- **Stated task**: Could you print every line from the first one of the records below through the line containing "sc = bpy.context.scene", with both included and nothing else?

[Rows from a 3D scene dataset]
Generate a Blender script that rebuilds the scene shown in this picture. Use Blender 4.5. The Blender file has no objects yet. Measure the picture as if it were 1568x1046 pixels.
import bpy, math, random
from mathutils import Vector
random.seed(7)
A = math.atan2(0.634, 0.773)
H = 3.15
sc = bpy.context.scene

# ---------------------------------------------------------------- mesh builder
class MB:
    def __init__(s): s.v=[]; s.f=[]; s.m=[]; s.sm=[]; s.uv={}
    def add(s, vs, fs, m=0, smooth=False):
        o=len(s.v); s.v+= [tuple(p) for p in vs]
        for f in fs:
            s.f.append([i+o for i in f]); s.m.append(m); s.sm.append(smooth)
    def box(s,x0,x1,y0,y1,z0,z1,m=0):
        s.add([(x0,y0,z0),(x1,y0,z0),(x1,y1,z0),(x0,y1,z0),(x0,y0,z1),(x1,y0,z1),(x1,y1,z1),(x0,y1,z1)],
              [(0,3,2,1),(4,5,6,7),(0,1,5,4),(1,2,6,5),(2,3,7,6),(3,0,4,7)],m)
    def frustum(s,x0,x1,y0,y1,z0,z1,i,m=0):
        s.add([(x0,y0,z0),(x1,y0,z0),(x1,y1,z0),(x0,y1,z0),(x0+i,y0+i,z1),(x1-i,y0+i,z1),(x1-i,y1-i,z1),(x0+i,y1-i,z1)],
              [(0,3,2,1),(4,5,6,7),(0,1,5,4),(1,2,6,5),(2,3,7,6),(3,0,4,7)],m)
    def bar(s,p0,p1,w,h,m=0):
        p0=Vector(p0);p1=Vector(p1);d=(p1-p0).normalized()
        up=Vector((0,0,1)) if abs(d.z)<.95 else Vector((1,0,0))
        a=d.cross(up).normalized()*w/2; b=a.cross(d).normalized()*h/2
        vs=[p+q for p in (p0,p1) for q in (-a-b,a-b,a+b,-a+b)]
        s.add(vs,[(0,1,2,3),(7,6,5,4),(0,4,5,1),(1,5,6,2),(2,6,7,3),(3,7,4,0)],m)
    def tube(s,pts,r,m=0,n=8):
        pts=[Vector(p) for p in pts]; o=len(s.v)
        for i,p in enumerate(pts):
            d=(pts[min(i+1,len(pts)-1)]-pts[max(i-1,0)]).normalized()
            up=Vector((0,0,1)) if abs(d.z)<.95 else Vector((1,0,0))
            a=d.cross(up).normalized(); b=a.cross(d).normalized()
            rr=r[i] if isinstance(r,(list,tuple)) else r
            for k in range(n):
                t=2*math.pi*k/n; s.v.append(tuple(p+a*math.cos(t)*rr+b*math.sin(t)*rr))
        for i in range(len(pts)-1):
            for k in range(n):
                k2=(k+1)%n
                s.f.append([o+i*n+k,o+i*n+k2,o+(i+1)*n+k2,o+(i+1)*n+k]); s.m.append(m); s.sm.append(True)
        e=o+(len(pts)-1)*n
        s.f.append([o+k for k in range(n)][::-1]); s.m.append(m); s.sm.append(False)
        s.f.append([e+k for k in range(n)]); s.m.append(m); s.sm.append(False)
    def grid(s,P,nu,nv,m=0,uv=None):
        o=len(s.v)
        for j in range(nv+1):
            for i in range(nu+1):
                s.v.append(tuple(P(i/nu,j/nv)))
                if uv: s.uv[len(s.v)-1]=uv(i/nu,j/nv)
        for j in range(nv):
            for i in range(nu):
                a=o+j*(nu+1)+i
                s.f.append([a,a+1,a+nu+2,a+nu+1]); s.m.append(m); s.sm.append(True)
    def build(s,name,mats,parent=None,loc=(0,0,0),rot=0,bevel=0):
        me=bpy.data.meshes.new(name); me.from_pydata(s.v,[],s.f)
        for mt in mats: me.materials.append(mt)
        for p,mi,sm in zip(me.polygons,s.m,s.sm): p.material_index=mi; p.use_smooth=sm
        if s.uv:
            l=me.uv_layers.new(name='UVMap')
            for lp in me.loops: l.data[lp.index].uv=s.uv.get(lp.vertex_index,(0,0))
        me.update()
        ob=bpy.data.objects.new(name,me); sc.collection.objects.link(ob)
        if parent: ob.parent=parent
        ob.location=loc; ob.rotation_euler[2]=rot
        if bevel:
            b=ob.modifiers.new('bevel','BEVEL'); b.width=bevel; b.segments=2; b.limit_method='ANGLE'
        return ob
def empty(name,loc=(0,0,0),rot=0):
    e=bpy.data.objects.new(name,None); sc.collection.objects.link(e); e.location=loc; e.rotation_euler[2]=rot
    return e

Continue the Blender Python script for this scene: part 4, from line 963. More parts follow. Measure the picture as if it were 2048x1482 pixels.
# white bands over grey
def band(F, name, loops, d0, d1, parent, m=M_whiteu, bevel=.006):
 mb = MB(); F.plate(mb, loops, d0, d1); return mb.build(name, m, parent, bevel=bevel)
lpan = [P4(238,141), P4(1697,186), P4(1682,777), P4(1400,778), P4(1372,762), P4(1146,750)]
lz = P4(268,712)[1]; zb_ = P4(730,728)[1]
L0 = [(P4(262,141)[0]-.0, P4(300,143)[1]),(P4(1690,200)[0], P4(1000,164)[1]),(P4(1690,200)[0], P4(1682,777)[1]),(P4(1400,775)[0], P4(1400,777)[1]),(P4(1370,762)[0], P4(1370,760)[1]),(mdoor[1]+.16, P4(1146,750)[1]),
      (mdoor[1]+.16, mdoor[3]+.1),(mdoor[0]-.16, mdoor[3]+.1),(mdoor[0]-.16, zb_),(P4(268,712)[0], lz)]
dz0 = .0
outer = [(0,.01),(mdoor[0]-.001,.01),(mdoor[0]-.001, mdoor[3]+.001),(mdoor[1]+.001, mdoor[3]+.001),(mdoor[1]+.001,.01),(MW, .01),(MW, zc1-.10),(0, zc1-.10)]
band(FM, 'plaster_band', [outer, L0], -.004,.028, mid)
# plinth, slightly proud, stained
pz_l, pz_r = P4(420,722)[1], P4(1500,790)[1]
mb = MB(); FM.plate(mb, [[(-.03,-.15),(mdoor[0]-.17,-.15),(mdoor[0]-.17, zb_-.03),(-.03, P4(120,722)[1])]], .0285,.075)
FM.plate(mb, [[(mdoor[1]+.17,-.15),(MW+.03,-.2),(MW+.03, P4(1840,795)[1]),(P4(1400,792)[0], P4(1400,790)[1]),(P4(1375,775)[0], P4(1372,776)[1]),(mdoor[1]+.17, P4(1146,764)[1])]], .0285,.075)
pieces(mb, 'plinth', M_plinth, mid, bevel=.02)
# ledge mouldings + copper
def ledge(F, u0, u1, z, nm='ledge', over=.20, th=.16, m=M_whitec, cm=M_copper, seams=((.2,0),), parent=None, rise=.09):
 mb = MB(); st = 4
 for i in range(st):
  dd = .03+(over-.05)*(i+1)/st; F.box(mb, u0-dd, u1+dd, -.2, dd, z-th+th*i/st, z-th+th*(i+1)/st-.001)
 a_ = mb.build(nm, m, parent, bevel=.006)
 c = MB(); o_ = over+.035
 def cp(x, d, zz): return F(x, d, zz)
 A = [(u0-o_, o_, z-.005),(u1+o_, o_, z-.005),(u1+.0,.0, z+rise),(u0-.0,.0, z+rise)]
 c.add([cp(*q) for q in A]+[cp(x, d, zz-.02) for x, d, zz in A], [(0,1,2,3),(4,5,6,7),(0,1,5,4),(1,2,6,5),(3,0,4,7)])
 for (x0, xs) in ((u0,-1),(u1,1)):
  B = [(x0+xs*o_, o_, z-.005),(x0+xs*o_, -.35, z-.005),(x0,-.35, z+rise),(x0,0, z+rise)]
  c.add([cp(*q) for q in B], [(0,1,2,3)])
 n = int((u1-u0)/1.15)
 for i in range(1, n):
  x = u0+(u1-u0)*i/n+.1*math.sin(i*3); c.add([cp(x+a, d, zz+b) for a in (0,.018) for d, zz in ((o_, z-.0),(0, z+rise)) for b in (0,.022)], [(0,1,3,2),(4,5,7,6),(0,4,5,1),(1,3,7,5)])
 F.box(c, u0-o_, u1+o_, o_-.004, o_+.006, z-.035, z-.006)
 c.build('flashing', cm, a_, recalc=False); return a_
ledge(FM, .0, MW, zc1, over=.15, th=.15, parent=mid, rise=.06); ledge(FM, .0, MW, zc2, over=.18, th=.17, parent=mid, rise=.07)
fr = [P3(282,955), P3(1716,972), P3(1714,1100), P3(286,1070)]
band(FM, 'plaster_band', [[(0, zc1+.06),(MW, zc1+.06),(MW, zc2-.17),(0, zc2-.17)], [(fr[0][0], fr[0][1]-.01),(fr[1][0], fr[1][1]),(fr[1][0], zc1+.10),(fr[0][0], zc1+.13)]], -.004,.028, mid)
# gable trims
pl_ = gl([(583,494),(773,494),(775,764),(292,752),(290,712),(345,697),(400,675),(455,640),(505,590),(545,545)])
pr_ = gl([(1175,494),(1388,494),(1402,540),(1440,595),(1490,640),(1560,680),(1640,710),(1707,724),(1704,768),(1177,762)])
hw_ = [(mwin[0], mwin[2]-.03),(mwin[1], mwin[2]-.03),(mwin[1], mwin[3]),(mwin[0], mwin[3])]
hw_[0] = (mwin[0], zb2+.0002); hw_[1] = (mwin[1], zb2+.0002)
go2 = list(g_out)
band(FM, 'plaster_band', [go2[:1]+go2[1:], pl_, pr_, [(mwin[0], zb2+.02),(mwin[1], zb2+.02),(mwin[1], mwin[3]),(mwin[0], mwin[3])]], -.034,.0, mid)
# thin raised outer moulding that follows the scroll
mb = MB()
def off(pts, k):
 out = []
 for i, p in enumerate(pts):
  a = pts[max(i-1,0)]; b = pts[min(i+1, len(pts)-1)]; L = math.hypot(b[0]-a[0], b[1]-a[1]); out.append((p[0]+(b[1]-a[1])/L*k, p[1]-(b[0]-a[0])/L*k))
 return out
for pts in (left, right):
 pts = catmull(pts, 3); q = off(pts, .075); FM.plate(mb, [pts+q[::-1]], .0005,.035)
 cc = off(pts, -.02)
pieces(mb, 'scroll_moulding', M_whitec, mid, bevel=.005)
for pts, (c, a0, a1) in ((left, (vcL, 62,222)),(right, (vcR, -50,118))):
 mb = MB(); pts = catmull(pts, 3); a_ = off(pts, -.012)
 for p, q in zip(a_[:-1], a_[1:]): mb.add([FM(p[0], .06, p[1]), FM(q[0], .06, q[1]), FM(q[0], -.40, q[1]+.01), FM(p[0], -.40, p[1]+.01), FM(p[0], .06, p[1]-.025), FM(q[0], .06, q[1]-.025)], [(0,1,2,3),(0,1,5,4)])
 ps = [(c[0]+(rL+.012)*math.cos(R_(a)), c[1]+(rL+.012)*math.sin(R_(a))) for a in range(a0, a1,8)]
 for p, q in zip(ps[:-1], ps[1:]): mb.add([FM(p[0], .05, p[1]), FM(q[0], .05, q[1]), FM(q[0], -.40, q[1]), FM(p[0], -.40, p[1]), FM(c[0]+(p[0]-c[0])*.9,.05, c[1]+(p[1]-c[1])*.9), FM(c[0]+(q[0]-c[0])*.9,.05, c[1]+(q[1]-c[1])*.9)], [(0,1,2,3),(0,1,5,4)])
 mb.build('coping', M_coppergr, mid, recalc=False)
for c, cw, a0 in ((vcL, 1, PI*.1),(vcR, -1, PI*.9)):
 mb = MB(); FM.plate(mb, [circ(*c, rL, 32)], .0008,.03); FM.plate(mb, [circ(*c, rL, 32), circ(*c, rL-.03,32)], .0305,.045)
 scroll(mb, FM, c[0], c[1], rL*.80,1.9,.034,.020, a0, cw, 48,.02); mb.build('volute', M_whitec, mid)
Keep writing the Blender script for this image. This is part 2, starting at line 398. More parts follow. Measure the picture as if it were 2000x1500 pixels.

- **Task answer**:
Generate a Blender script that rebuilds the scene shown in this picture. Use Blender 4.5. The Blender file has no objects yet. Measure the picture as if it were 1568x1046 pixels.
import bpy, math, random
from mathutils import Vector
random.seed(7)
A = math.atan2(0.634, 0.773)
H = 3.15
sc = bpy.context.scene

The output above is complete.